Warum aber die Schmerzen, die dich beherrschen können, dir das Mark, den Willen zum Leben aus den müden Knochen saugen? Warum die Schmerzen, die in ihrer Intensität und lebenslänglichen Unendlichkeit zynischerweise verlässlich sind?
(Vorhin telefonierte ich mit meiner Großmutter, die bereits den Tod anbetet, weil ihr Glaube an das Leben nachlässt wie die Wirkung ihrer Schmerzmittel.)
Was ist schlimmer: seelischer oder körperlicher Schmerz? Beides lässt sich wohl nicht wirklich vergleichen. Der Vergleich wird immer – wie ich gerade – hinken. Wer seelisch leidet, hat keine Ahnung mehr von stechenden, bohrenden, hämmernden körperlichen Qualen. Und umgekehrt genauso: Dem äußerlich Verstümmelten muss jede Art innerlicher Verluste wie ein bloßes Konversationsthema vorkommen. Nur der wahnsinnige Wunsch nach Erlösung ist allen Leidenden so gleich wie das Unvermögen, sich an vergangene Schmerzen genau zu erinnern.

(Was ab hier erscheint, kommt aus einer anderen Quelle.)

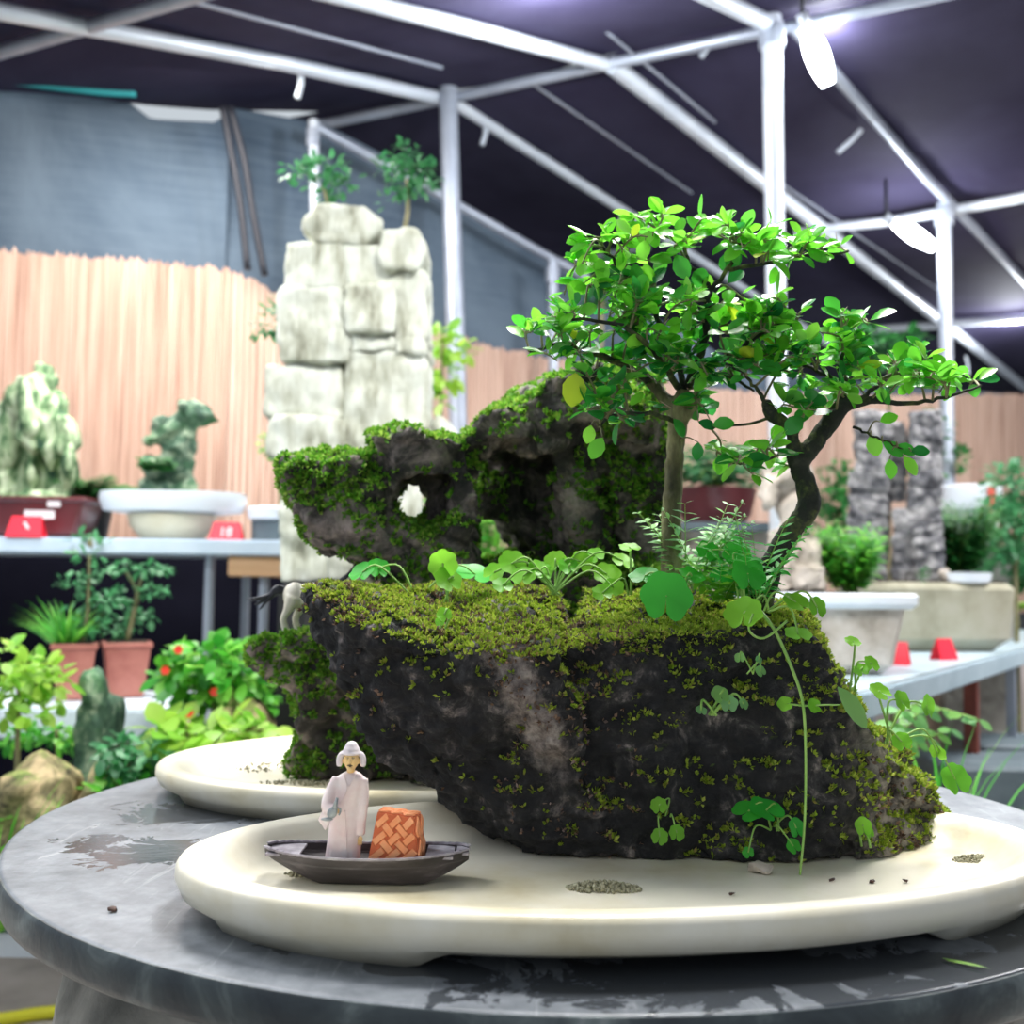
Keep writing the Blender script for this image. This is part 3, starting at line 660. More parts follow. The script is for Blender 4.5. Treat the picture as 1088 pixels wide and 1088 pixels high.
# right tail
mb.hull(P((880, 720, .84), (930, 775, .84), (985, 835, .86), (1012, 872, .875), (915, 900, .81), (940, 780, .92), (1005, 865, .91)) + [V((.25, .80, zb)), V((.275, .82, zb)), V((.315, .845, zb)), V((.345, .868, zb)), V((.335, .9, zb)), V((.25, .92, zb))])
# knobs along the top
mb.hull([at(x, y, Y)+V((rnd(.02), rnd(.02), rnd(.012))) for x, y, Y in ((640, 632, .93), (700, 628, .92), (750, 640, .9), (650, 660, .85), (760, 660, .84)) for k in range(2)])
me = remesh(mb, .0024, 3)
displace(me, .010, 14, .006, 16, .0026, 190, seed=1, zmin=FZ+.0002)
displace(me, .0024, 95, .0016, 75, 0, 0, seed=6, zmin=FZ+.0002)
rock = thing('landscape_rock', (.15, .86, FZ), 'large dark overhanging rock in the front tray with mossy top', 'rock')
def topf(c, n):
    q = noise.noise(c*22)+.5*noise.noise(c*60)
    return 1 if n.z > .35+.25*q else 0
mo = MB(); tufts(mo, me, lambda c, n: (1 if (n.z > .42-.2*noise.noise(c*25) and noise.noise(c*30+V((5, 0, 0))) > -.42) else 0), 9500, .0048, .0022, 5, .9, .3)
# hanging moss under the top edge and on the right half of the face
def face_moss(c, n):
    if n.y > .2 or c.x < .08: return 0
    q = fr(c+V((3, 1, 0)), 26, 4)+.9*(c.z-.90)*8
    if c.x > .25: q += -.1
    return (1 if q > .5 else .25) if q > .26 else 0
tufts(mo, me, face_moss, 2500, .0028, .0013, 4, .9, .2)
li = MB(); tufts(li, me, lambda c, n: (1 if n.z > .3 and c.x < .1 and fr(c+V((9, 0, 2)), 30, 4) > -.1 else (.5 if c.x > .27 and fr(c, 40, 3) > .0 else (.5 if -.02 < c.x < .03 and n.z > -.1 and c.z > .87 and c.y < .83 else 0))), 3600, .0045, .0022, 3, 1.1)
link_mesh('rock_body', me, M['rock'], rock)
o = obj('moss', mo, M['moss'], rock, smooth=False, fix=False); o['kind'] = 'stuff'; o['label'] = 'yellow green moss on the top and face'
o = obj('leaf_litter', li, M['litter'], rock, smooth=False, fix=False); o['kind'] = 'stuff'; o['label'] = 'brown leaf litter along the top'

# ================================================================== REAR ARCHED ROCK
mb = MB()
Y = 1.08
def slab(pts, y0, y1, jit=.006):
    r = []
    for x, y in pts:
        r += [at(x, y, y0+rnd(jit)), at(x, y, y1+rnd(jit))]
    mb.hull(r)
slab([(300, 492), (350, 478), (400, 475), (400, 520), (340, 575), (300, 515)], 1.06, 1.14)
slab([(300, 500), (318, 530), (322, 572), (345, 592), (405, 600), (405, 480), (330, 482)], 1.05, 1.15)
slab([(350, 560), (400, 560), (440, 640), (410, 625), (370, 592)], 1.06, 1.14)
slab([(390, 462), (430, 458), (480, 463), (500, 480), (498, 515), (420, 500)], 1.05, 1.16)
slab([(395, 470), (400, 585), (425, 610), (440, 520), (425, 470)], 1.06, 1.15)
slab([(405, 560), (460, 562), (505, 560), (500, 640), (430, 640)], 1.05, 1.15)
slab([(470, 520), (495, 480), (510, 500), (512, 560), (470, 565)], 1.05, 1.14)
slab([(440, 520), (470, 505), (480, 560), (440, 565)], 1.12, 1.16)
# right mass with hollow
slab([(490, 462), (520, 440), (580, 400), (640, 388), (690, 410), (690, 450), (600, 470), (520, 490)], 1.05, 1.24)
slab([(500, 470), (600, 460), (690, 440), (700, 640), (640, 640), (590, 560), (540, 545), (505, 540)], 1.17, 1.28)
slab([(590, 455), (640, 440), (650, 560), (630, 640), (600, 610), (585, 520)], 1.09, 1.2)
slab([(650, 430), (700, 420), (712, 500), (710, 650), (660, 650), (645, 560)], 1.10, 1.24)
slab([(520, 590), (575, 600), (580, 680), (515, 680)], 1.2, 1.28)
slab([(536, 563), (560, 566), (575, 580), (570, 640), (535, 640)], 1.2, 1.27)
slab([(640, 380), (700, 410), (700, 480), (620, 470)], 1.08, 1.22)
# body reaching down to the tray, hidden behind the big rock
mb.hull([at(x, y, q) for x, y in ((430, 600), (700, 600), (690, 640), (420, 640)) for q in (1.07, 1.26)]+[V((x, y, FZ-.002)) for x in (-.1, .13) for y in (1.07, 1.26)])
# left ledge with its stem
slab([(262, 686), (298, 671), (360, 670), (385, 684), (380, 715), (330, 738), (285, 725), (264, 702)], 1.07, 1.16)
slab([(300, 700), (385, 690), (400, 770), (320, 770), (310, 740)], 1.07, 1.17)
mb.hull(P((318, 740, 1.085), (400, 740, 1.085), (318, 740, 1.17), (400, 740, 1.17))+[V((-.222, 1.10, FZ-.002)), V((-.13, 1.09, FZ-.002)), V((-.21, 1.18, FZ-.002)), V((-.12, 1.18, FZ-.002))])
mb.hull([V((x, y, z)) for x in (-.15, -.05) for y in (1.09, 1.2) for z in (FZ-.002, FZ+.07)])
cu = MB()
cu.ball(at(437, 532, 1.10), (.0125, .2, .022), 16, 10, Matrix.Rotation(.2, 3, 'Y'))
cu.ball(at(530, 582, 1.15), (.017, .25, .018), 16, 10)
cu.ball(at(548, 525, 1.06), (.040, .10, .058), 20, 12, Matrix.Rotation(-.15, 3, 'Y'))
cu.ball(at(452, 545, 1.05), (.017, .05, .016), 16, 10)
cu.ball(at(655, 560, 1.075), (.012, .05, .075), 16, 10, Matrix.Rotation(-.2, 3, 'Y'))
cu.ball(at(620, 470, 1.05), (.02, .03, .022), 16, 10)
me = remesh(mb, .0042, 3, cu)
displace(me, .011, 16, .008, 20, 0, 0, seed=7, zmin=FZ+.0002)
displace(me, .004, 60, .003, 50, 0, 0, seed=8, zmin=FZ+.0002)
arch = thing('arched_rock', (-.02, 1.16, FZ), 'moss covered arched rock with holes in the rear tray', 'rock')
mo = MB()
def arch_moss(c, n):
    q = fr(c+V((1, 5, 2)), 20, 4)
    a = n.z*.9+q*1.2
    if c.x < -.125: a += .68
    if c.x > .06 and n.z > -.5: a += .62
    return 1 if a > .42 and c.y < 1.26 else 0
tufts(mo, me, arch_moss, 19000, .0062, .0034, 5, .95, .3)
link_mesh('rock_body', me, M['rock_arch'], arch)
o = obj('moss', mo, M['moss_green'], arch, smooth=False, fix=False); o['kind'] = 'stuff'; o['label'] = 'leafy green moss cushions'

# ================================================================== HORSE FIGURINE (mostly behind the big rock)
hz = at(308, 675, 1.1).z+.0025
hc = at(335, 650, 1.115); hx = hc.x; hy = 1.115
hs = thing('animal_figurine', (hx, hy, hz), 'small cream animal figurine with black tail standing on the mossy ledge', 'figurine')
mb = MB()
mb.ball((hx+.002, hy, hz+.037), (.030, .0125, .0135), 20, 12)
mb.ball((hx-.021, hy, hz+.037), (.0125, .0125, .0135), 16, 10)
mb.ball((hx+.024, hy, hz+.038), (.0125, .0115, .0135), 16, 10)
for sx, sy in ((-.027, -.008), (-.018, .008), (.026, -.007), (.02, .007)):
    if sx < 0: mb.tube(smooth_path([(hx+sx+.006, hy+sy, hz+.036), (hx+sx+.001, hy+sy, hz+.023), (hx+sx-.0035, hy+sy, hz+.013), (hx+sx, hy+sy, hz+.0005)]), [.0085, .0075, .0068, .006, .005, .0042, .0038, .0036, .0036, .0036, .0036, .0038, .0042], 10)
    else: mb.tube(smooth_path([(hx+sx, hy+sy, hz+.032), (hx+sx+.001, hy+sy, hz+.017), (hx+sx, hy+sy, hz+.0005)]), [.006, .0032], 10)
mb.tube(smooth_path([(hx+.026, hy, hz+.04), (hx+.038, hy, hz+.05), (hx+.045, hy, hz+.06)]), [.010, .006], 12)
mb.tube(smooth_path([(hx+.042, hy, hz+.061), (hx+.052, hy, hz+.055), (hx+.058, hy, hz+.049)]), [.0062, .0035], 12)
for s in (-1, 1): mb.tube([(hx+.042, hy+s*.003, hz+.063), (hx+.041, hy+s*.004, hz+.07)], [.0018, .0004], 6)
me = remesh(mb, .0013, 4); link_mesh('body', me, M['horse'], hs)
mb = MB(); t0 = V((hx-.030, hy, hz+.041))
for k in range(5):
    o_ = V((0, rnd(.003), rnd(.002)))
    mb.tube(smooth_path([t0, t0+V((-.009, 0, .002))+o_, t0+V((-.017, 0, -.005))+o_, t0+V((-.026-.003*k, 0, -.017+.002*k))+o_]), [.0026, .0034, .0038, .004, .004, .0038, .0036, .003, .0026, .002, .0015, .001, .0004], 7)
o = obj('tail', mb, M['tail'], hs); o['label'] = 'black tail'
mb = MB(); mb.tube(smooth_path([(hx+.022, hy, hz+.05), (hx+.033, hy, hz+.058), (hx+.041, hy, hz+.068)]), .0028, 8); obj('mane', mb, M['tail'], hs)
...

Doch genug gelitten. Zurück ins Leben und zurück zu Halloween: Halloween regte mich im Grunde stets auf. Halloween in Deutschland, wo es sich über die letzten Jahre wie ein Kürbis auswuchs. Weil die verkleidete Bettelklingel-Tradition eine moderne Leihgabe amerikanischer Filmkultur ist. (Aber, aber, wer wird denn im toleranten Berlin so spießig denken? Lass doch die Kinder. Ihre Eltern verkleiden sich schließlich auch, wo sie können, und eifern sonst wem nach.) Ja, ich weiß, dieser infantile Firlefanz bringt auch noch etwas Schwung in die von allen Heiligen verlassene Wirtschaft. Und von daher ist es immer gut, wenn die kleinen Geister, die ihre Eltern schon mal „Mom“ und „Dad“ nennen, dafür sorgen, dass der Euro beim Einzelhandel rollt. Nur wer sind hier die Trendsetter? Sie oder clevere Wirtschaftsstrategen? Was war zuerst da: der Kürbis oder die Kerze? Vorhin rannten 7 Kinder an mir vorbei, von Tür zu Tür. Blass- und blutiggeschminkt, mit gruseligem Bonbonblick „Süßes oder Saures!“ rufend. Sie waren wie die grotesken Personifizierungen unserer Schicksale: „Süßes oder Saures! Süßes oder Saures!!“ Und wie meinte schon Forrest Gump: „Man weiß nie, was man kriegt.“ Das hätte aber auch Konfuzius sagen können.